What is being asked → Go through the listing and copy every line word for word.

====== Materials provided ======

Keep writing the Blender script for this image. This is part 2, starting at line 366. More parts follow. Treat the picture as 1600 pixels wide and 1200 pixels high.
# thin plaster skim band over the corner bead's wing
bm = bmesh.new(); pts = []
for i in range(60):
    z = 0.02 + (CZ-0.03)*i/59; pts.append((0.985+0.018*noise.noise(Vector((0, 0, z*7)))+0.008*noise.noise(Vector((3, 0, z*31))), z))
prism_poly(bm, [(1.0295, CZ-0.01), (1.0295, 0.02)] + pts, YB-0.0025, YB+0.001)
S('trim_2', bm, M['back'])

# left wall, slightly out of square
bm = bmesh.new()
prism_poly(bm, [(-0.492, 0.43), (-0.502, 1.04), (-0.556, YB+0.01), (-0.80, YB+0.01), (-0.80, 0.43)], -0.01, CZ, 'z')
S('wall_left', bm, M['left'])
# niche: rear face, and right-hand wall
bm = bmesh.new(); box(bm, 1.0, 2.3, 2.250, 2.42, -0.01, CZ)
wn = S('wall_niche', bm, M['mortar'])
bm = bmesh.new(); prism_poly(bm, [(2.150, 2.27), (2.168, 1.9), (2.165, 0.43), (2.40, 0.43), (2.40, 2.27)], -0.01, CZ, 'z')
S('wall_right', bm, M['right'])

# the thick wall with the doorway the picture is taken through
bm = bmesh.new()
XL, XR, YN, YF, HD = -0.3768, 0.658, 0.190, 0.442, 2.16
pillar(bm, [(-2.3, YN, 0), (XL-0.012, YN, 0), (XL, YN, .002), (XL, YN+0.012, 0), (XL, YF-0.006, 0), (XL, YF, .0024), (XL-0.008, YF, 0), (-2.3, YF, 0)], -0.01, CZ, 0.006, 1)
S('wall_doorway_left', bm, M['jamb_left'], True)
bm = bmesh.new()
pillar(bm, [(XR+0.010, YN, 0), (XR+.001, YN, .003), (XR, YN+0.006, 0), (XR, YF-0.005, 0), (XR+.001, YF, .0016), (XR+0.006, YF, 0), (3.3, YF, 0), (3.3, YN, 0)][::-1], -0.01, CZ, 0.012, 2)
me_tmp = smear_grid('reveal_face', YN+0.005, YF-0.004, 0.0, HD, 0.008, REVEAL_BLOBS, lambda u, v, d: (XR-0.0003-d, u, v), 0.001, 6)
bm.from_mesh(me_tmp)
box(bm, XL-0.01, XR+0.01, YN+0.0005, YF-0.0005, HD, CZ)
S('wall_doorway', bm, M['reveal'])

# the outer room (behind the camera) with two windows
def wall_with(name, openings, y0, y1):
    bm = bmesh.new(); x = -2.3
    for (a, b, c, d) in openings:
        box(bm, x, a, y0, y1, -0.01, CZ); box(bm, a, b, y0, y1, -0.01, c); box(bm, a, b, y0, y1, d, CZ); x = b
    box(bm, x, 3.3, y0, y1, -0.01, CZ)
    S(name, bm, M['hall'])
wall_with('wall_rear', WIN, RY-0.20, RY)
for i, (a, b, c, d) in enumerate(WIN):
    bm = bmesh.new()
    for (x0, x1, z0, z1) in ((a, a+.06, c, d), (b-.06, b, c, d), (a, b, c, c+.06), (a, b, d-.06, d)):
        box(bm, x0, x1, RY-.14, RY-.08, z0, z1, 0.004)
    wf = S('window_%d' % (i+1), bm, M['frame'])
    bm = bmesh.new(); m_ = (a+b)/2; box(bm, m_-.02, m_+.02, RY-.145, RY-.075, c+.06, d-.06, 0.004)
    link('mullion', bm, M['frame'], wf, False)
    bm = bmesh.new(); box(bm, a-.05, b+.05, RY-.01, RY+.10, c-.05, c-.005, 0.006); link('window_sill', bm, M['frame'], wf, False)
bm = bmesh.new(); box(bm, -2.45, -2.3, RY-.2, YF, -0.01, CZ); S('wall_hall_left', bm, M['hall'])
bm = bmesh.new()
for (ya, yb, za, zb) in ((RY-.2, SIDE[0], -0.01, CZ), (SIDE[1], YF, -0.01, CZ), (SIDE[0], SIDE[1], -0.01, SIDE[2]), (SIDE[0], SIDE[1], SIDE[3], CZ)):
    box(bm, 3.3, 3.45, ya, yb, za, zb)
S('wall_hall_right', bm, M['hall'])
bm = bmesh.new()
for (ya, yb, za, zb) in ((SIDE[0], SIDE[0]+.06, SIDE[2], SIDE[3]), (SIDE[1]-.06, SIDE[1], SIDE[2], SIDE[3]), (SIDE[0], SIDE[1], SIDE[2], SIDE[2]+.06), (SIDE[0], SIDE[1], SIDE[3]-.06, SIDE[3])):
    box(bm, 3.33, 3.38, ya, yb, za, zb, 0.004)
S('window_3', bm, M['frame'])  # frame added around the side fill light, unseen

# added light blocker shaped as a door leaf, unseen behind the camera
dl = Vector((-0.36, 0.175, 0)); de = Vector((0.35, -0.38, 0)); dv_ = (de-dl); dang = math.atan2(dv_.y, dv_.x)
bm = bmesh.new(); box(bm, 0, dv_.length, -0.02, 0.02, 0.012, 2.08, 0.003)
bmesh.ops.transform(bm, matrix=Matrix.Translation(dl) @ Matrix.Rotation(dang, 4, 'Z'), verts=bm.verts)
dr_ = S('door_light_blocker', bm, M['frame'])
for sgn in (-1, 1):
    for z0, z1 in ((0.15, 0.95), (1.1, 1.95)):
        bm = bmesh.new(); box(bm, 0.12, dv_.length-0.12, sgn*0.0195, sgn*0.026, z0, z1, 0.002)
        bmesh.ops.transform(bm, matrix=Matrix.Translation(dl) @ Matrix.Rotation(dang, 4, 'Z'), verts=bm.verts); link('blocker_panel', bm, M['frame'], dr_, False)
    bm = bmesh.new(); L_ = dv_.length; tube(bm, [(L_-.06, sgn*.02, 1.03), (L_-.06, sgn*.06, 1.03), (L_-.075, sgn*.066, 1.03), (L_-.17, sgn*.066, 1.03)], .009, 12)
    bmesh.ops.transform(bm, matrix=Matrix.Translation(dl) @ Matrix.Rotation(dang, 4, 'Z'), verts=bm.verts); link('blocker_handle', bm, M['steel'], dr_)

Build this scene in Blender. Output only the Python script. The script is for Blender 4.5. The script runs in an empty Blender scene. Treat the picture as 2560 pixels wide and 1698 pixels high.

======

Exercise result →
Keep writing the Blender script for this image. This is part 2, starting at line 366. More parts follow. Treat the picture as 1600 pixels wide and 1200 pixels high.
# thin plaster skim band over the corner bead's wing
bm = bmesh.new(); pts = []
for i in range(60):
    z = 0.02 + (CZ-0.03)*i/59; pts.append((0.985+0.018*noise.noise(Vector((0, 0, z*7)))+0.008*noise.noise(Vector((3, 0, z*31))), z))
prism_poly(bm, [(1.0295, CZ-0.01), (1.0295, 0.02)] + pts, YB-0.0025, YB+0.001)
S('trim_2', bm, M['back'])

# left wall, slightly out of square
bm = bmesh.new()
prism_poly(bm, [(-0.492, 0.43), (-0.502, 1.04), (-0.556, YB+0.01), (-0.80, YB+0.01), (-0.80, 0.43)], -0.01, CZ, 'z')
S('wall_left', bm, M['left'])
# niche: rear face, and right-hand wall
bm = bmesh.new(); box(bm, 1.0, 2.3, 2.250, 2.42, -0.01, CZ)
wn = S('wall_niche', bm, M['mortar'])
bm = bmesh.new(); prism_poly(bm, [(2.150, 2.27), (2.168, 1.9), (2.165, 0.43), (2.40, 0.43), (2.40, 2.27)], -0.01, CZ, 'z')
S('wall_right', bm, M['right'])

# the thick wall with the doorway the picture is taken through
bm = bmesh.new()
XL, XR, YN, YF, HD = -0.3768, 0.658, 0.190, 0.442, 2.16
pillar(bm, [(-2.3, YN, 0), (XL-0.012, YN, 0), (XL, YN, .002), (XL, YN+0.012, 0), (XL, YF-0.006, 0), (XL, YF, .0024), (XL-0.008, YF, 0), (-2.3, YF, 0)], -0.01, CZ, 0.006, 1)
S('wall_doorway_left', bm, M['jamb_left'], True)
bm = bmesh.new()
pillar(bm, [(XR+0.010, YN, 0), (XR+.001, YN, .003), (XR, YN+0.006, 0), (XR, YF-0.005, 0), (XR+.001, YF, .0016), (XR+0.006, YF, 0), (3.3, YF, 0), (3.3, YN, 0)][::-1], -0.01, CZ, 0.012, 2)
me_tmp = smear_grid('reveal_face', YN+0.005, YF-0.004, 0.0, HD, 0.008, REVEAL_BLOBS, lambda u, v, d: (XR-0.0003-d, u, v), 0.001, 6)
bm.from_mesh(me_tmp)
box(bm, XL-0.01, XR+0.01, YN+0.0005, YF-0.0005, HD, CZ)
S('wall_doorway', bm, M['reveal'])

# the outer room (behind the camera) with two windows
def wall_with(name, openings, y0, y1):
    bm = bmesh.new(); x = -2.3
    for (a, b, c, d) in openings:
        box(bm, x, a, y0, y1, -0.01, CZ); box(bm, a, b, y0, y1, -0.01, c); box(bm, a, b, y0, y1, d, CZ); x = b
    box(bm, x, 3.3, y0, y1, -0.01, CZ)
    S(name, bm, M['hall'])
wall_with('wall_rear', WIN, RY-0.20, RY)
for i, (a, b, c, d) in enumerate(WIN):
    bm = bmesh.new()
    for (x0, x1, z0, z1) in ((a, a+.06, c, d), (b-.06, b, c, d), (a, b, c, c+.06), (a, b, d-.06, d)):
        box(bm, x0, x1, RY-.14, RY-.08, z0, z1, 0.004)
    wf = S('window_%d' % (i+1), bm, M['frame'])
    bm = bmesh.new(); m_ = (a+b)/2; box(bm, m_-.02, m_+.02, RY-.145, RY-.075, c+.06, d-.06, 0.004)
    link('mullion', bm, M['frame'], wf, False)
    bm = bmesh.new(); box(bm, a-.05, b+.05, RY-.01, RY+.10, c-.05, c-.005, 0.006); link('window_sill', bm, M['frame'], wf, False)
bm = bmesh.new(); box(bm, -2.45, -2.3, RY-.2, YF, -0.01, CZ); S('wall_hall_left', bm, M['hall'])
bm = bmesh.new()
for (ya, yb, za, zb) in ((RY-.2, SIDE[0], -0.01, CZ), (SIDE[1], YF, -0.01, CZ), (SIDE[0], SIDE[1], -0.01, SIDE[2]), (SIDE[0], SIDE[1], SIDE[3], CZ)):
    box(bm, 3.3, 3.45, ya, yb, za, zb)
S('wall_hall_right', bm, M['hall'])
bm = bmesh.new()
for (ya, yb, za, zb) in ((SIDE[0], SIDE[0]+.06, SIDE[2], SIDE[3]), (SIDE[1]-.06, SIDE[1], SIDE[2], SIDE[3]), (SIDE[0], SIDE[1], SIDE[2], SIDE[2]+.06), (SIDE[0], SIDE[1], SIDE[3]-.06, SIDE[3])):
    box(bm, 3.33, 3.38, ya, yb, za, zb, 0.004)
S('window_3', bm, M['frame'])  # frame added around the side fill light, unseen

# added light blocker shaped as a door leaf, unseen behind the camera
dl = Vector((-0.36, 0.175, 0)); de = Vector((0.35, -0.38, 0)); dv_ = (de-dl); dang = math.atan2(dv_.y, dv_.x)
bm = bmesh.new(); box(bm, 0, dv_.length, -0.02, 0.02, 0.012, 2.08, 0.003)
bmesh.ops.transform(bm, matrix=Matrix.Translation(dl) @ Matrix.Rotation(dang, 4, 'Z'), verts=bm.verts)
dr_ = S('door_light_blocker', bm, M['frame'])
for sgn in (-1, 1):
    for z0, z1 in ((0.15, 0.95), (1.1, 1.95)):
        bm = bmesh.new(); box(bm, 0.12, dv_.length-0.12, sgn*0.0195, sgn*0.026, z0, z1, 0.002)
        bmesh.ops.transform(bm, matrix=Matrix.Translation(dl) @ Matrix.Rotation(dang, 4, 'Z'), verts=bm.verts); link('blocker_panel', bm, M['frame'], dr_, False)
    bm = bmesh.new(); L_ = dv_.length; tube(bm, [(L_-.06, sgn*.02, 1.03), (L_-.06, sgn*.06, 1.03), (L_-.075, sgn*.066, 1.03), (L_-.17, sgn*.066, 1.03)], .009, 12)
    bmesh.ops.transform(bm, matrix=Matrix.Translation(dl) @ Matrix.Rotation(dang, 4, 'Z'), verts=bm.verts); link('blocker_handle', bm, M['steel'], dr_)

Build this scene in Blender. Output only the Python script. The script is for Blender 4.5. The script runs in an empty Blender scene. Treat the picture as 2560 pixels wide and 1698 pixels high.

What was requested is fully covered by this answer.